What makes the attack in Manchester even more horrifying and more compelling is that it matches a pattern observed since this newer paradigm of the spectacle began to reveal itself after the attacks of 9-11. This entails the targeting of establishments like nightclubs, sporting events, rock and pop concerts, and other examples of entertainment and leisure activities usually frequented by the youthful and the more carefree. While attacks against such targets existed prior to September 11th, they didn’t seem to be a preferred target until after this date. The reason for this is difficult to know with any certainty, but it may have to do with the perception that if entertainment, amusement, and “fun” are weapons used to defeat any challengers to the dominant assemblage of power, then they are “legitimate” targets for violence. If, as many Salafist-inspired attackers hold, that their religion and culture and way of life are being suffocated to death by both the deployment of American and Western military force and the omnipresent pop culture of western media, then such material manifestations of this power, including rock/pop concerts like the one attacked in Manchester, are as useful and expedient a target as an attack on a military base or police station.

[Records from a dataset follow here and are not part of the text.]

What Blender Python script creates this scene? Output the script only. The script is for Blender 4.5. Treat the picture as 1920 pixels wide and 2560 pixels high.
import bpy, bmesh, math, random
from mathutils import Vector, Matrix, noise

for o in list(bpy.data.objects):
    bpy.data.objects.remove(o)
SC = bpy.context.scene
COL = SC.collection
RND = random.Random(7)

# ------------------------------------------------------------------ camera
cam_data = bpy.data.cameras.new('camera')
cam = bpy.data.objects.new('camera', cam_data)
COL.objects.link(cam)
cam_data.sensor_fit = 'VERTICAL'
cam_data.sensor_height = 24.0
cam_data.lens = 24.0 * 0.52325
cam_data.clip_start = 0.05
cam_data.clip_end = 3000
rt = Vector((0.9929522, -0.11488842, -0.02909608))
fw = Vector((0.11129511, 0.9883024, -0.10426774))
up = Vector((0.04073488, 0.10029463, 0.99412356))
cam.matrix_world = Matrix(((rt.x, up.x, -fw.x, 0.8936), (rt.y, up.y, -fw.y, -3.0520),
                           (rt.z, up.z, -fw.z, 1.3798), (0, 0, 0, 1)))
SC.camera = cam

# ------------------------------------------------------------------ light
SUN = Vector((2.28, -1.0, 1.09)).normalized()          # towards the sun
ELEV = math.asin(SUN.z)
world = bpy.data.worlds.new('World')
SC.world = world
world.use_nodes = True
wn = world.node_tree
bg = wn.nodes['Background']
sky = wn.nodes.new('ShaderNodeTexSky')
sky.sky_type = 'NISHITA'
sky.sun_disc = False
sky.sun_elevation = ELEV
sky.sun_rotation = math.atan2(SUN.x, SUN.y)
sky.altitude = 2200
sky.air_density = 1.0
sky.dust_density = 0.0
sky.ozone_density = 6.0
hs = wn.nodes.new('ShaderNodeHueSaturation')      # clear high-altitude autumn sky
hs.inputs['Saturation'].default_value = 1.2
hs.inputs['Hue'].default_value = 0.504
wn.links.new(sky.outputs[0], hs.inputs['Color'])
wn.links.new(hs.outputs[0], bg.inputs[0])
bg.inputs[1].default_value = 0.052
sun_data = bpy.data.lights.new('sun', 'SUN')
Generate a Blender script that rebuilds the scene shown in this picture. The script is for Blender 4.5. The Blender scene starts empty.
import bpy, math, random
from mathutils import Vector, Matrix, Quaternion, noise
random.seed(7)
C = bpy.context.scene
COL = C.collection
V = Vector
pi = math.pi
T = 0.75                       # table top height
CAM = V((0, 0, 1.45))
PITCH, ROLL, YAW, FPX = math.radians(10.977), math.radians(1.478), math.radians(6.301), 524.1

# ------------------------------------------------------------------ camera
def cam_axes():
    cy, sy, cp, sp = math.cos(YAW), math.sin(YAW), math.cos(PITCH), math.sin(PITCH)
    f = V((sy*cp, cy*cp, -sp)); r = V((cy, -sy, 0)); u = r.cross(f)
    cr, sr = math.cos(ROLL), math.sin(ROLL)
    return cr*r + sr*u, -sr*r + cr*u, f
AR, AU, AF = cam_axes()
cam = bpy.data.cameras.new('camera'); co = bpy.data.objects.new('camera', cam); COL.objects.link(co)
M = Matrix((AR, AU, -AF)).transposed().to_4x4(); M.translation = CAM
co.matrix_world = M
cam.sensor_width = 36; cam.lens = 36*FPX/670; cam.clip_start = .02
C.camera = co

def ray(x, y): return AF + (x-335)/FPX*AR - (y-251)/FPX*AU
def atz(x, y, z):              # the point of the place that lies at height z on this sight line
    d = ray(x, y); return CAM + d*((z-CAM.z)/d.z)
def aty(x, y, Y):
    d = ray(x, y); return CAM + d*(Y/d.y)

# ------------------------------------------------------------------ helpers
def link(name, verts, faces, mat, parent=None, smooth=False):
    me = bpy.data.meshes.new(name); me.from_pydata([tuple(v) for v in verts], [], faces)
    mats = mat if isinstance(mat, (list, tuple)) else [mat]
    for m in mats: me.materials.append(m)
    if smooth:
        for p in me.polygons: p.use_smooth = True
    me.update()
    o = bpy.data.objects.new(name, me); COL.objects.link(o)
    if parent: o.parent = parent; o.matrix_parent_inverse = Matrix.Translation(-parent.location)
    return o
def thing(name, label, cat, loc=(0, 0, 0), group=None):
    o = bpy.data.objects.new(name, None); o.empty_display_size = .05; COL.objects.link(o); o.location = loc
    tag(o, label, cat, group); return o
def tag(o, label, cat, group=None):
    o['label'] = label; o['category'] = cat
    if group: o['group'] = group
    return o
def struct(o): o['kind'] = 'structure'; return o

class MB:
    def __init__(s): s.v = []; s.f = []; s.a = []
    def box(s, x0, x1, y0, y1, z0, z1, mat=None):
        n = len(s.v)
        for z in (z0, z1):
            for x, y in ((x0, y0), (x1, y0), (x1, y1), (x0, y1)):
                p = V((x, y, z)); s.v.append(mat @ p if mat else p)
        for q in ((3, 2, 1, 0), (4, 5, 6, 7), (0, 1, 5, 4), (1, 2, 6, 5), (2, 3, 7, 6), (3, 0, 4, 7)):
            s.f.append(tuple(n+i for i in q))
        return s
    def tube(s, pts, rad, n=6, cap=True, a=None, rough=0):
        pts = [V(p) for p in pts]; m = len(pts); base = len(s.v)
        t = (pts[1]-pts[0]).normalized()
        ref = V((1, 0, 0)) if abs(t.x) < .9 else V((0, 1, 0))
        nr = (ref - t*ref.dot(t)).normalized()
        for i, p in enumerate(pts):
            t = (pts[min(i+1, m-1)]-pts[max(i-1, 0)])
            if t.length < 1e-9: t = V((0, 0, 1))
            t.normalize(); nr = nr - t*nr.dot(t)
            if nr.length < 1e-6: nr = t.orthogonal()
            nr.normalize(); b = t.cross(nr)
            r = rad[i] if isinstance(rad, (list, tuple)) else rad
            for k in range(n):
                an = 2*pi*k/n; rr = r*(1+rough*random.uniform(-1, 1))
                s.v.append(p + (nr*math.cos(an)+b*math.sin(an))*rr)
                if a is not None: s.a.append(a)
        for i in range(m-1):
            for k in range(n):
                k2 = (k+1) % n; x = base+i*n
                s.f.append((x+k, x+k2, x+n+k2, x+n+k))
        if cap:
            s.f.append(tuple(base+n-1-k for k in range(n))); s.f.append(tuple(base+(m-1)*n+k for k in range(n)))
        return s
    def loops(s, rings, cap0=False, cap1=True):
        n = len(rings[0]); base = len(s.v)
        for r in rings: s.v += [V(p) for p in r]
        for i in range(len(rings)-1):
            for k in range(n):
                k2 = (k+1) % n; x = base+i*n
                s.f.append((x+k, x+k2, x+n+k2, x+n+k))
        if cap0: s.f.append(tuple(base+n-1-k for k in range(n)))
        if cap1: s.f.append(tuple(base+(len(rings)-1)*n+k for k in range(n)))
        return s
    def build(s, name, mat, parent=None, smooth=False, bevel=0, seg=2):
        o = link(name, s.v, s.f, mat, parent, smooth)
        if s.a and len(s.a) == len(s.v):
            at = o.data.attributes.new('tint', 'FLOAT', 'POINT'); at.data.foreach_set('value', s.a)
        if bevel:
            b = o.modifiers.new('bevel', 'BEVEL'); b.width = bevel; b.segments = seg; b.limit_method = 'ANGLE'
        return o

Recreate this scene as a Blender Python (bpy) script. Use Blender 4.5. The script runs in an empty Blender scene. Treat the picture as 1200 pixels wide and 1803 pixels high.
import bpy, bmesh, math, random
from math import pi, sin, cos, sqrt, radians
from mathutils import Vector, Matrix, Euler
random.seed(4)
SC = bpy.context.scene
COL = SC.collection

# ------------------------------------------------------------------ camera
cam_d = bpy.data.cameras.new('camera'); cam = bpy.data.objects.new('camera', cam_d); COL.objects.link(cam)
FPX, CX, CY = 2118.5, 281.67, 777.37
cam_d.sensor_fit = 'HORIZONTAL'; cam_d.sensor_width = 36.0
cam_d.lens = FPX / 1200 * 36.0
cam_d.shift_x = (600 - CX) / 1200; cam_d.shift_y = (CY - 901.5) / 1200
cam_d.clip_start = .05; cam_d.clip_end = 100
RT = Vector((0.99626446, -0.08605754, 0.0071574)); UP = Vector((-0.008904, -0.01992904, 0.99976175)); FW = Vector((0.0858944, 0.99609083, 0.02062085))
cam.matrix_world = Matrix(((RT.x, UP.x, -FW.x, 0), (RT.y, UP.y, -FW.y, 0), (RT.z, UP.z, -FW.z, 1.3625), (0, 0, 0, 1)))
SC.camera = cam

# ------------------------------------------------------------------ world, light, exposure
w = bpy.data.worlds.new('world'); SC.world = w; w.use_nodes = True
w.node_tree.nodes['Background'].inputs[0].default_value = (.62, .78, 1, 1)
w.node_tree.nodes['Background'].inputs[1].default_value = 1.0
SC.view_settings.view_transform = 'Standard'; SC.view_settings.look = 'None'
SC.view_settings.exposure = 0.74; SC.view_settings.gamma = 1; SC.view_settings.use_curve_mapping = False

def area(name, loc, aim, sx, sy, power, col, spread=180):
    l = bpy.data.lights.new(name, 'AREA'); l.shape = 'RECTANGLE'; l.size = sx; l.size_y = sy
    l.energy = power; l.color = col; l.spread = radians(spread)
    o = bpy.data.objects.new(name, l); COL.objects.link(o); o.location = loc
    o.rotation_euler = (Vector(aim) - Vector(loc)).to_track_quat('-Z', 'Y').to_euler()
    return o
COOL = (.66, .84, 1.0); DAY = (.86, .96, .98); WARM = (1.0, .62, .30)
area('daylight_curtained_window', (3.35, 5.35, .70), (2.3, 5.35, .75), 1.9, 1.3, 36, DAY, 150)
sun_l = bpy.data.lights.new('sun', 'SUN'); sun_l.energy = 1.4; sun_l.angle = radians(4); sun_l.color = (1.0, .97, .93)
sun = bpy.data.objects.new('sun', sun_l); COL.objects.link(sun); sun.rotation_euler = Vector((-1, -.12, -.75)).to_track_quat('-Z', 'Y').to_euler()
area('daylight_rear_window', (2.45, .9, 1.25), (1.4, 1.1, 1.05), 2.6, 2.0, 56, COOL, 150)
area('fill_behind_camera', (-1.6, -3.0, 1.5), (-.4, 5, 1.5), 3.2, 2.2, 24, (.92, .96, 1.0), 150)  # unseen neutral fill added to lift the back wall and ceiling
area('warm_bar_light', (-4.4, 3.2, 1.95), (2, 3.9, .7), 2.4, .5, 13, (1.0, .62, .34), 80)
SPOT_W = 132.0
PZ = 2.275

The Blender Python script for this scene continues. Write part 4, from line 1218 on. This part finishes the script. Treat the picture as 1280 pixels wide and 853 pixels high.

Indeed, in the early grieving period that has followed the attack, one can already observe writers and thinkers discussing the central importance of these types of pop concerts in the public imagination. Alexis Petridis writes:
It wasn’t just that she (the author’s daughter) was overawed by the spectacle, although she was: stuff I took for granted – lasers, pyrotechnics, confetti cannons, all the usual bells and whistles of a big pop show – were a constant source of overwhelming sensory overload. Nor was it the way her lack of cynicism made me reconsider my own feelings, although that happened too. I have always been deeply suspicious of the kind of rhetoric that modern pop surrounds itself with: all that platitudinous “just be yourself”, “if you dream it you can do it” stuff. But my daughter took it all at face value and I ended up thinking: Well, there’s certainly worse messages you can send out to kids.[1]
Futhermore, because most of the victims were girls and young women, the attack gained an additional depth of repugnance that some have argued epitomizes the deep misogynism that permeates both the consumerist West and the extremist interpretations of Islam. Like Petridis, Mary Elizabeth Williams argues the Manchester attack targets an experience where young women show their power and fortitude:
They are so, so strong, these girls — yes, these girls with their goofy Snapchat streaks and their mermaid hair and their willingness to love things unironically. Their courage and their grace would knock you out. And if you want to know what ferocious resilience looks like, take a look sometime at a young girl and her bestie, sharing a set of earbuds and dancing, in spite of it all.[2]
Those who encourage and carry out these attacks on some level agree with these sentiments. They do see events like these as places where the children of their enemies transform themselves into indirect carriers and scatterers of a decadent ideology—including the children of Muslim families who settled in the West and should know better than to let such profligacy reign. One is perhaps reminded here of the experience of the Egyptian exchange student Sayyid Qutb, who was so repulsed by what he thought was the depravity of American culture in a small Colorado town in the 1950s (capped by his attendance of co-ed cotillion) that it motivated him to found a strand of militant Islamic ideology upon his return to Egypt.
But, as already mention, there is another aspect to this that often doesn’t get addressed—the ways the spectacle, especially in its current disintegrating form, allows for those who wish to do harm to turn the power of the spectacle on its masters. The media apparatus that currently exists pumps out an endless stream of entertainment and enticement in an effort to capture the imaginations of an entire planet. When messages and images of fear and terror are placed in this stream, it is like a bug in a computer network—it causes the system to malfunction until it can be removed. In the meantime, the tool that is supposed to maintain order and stability becomes the most effective weapon against that order and stability. Whether one believes pop concerts like the one in Manchester are a source of empowerment for girls or just another way for the entertainment complex to maintain its power over the minds of a listless consumer public, this apparatus nevertheless has the power to alter the minds and behaviors of billions of people akin to a military force pointing countless guns at the world’s collective head. If weaknesses exist in the operation of this “weapon” system that make it possible to redirect its stream, then one ought not be surprised events like this take place. This, of course, in no way excuses them, it merely points out their effectiveness and to understand why they will happen again.
As is always the case, a quote from the movie Network makes the point here in a far more elegant and clear way. In his first great diatribe of his new show, the “mad profit of the airwaves,” Howard Beale, is describing the power of television in the world. As the TV feed goes out live to millions of viewers and a captivated studio audience looks on, he bellows:
This tube is the gospel, the ultimate revelation.
This tube can make or break presidents, popes, prime ministers.
This tube is the most awesome goddamn force in the whole godless world.
And woe is us if it ever falls into the hands of the wrong people.
For decades in the 20th century, there was little fear among those who controlled the tools of the spectacle that it could ever fall into the “wrong” hands. What one sees with attacks like Manchester is that the spectacle is no longer controllable from top to bottom, and that tactics and tools exist for it—or at least a significant portion of it—to fall into the wrong hands.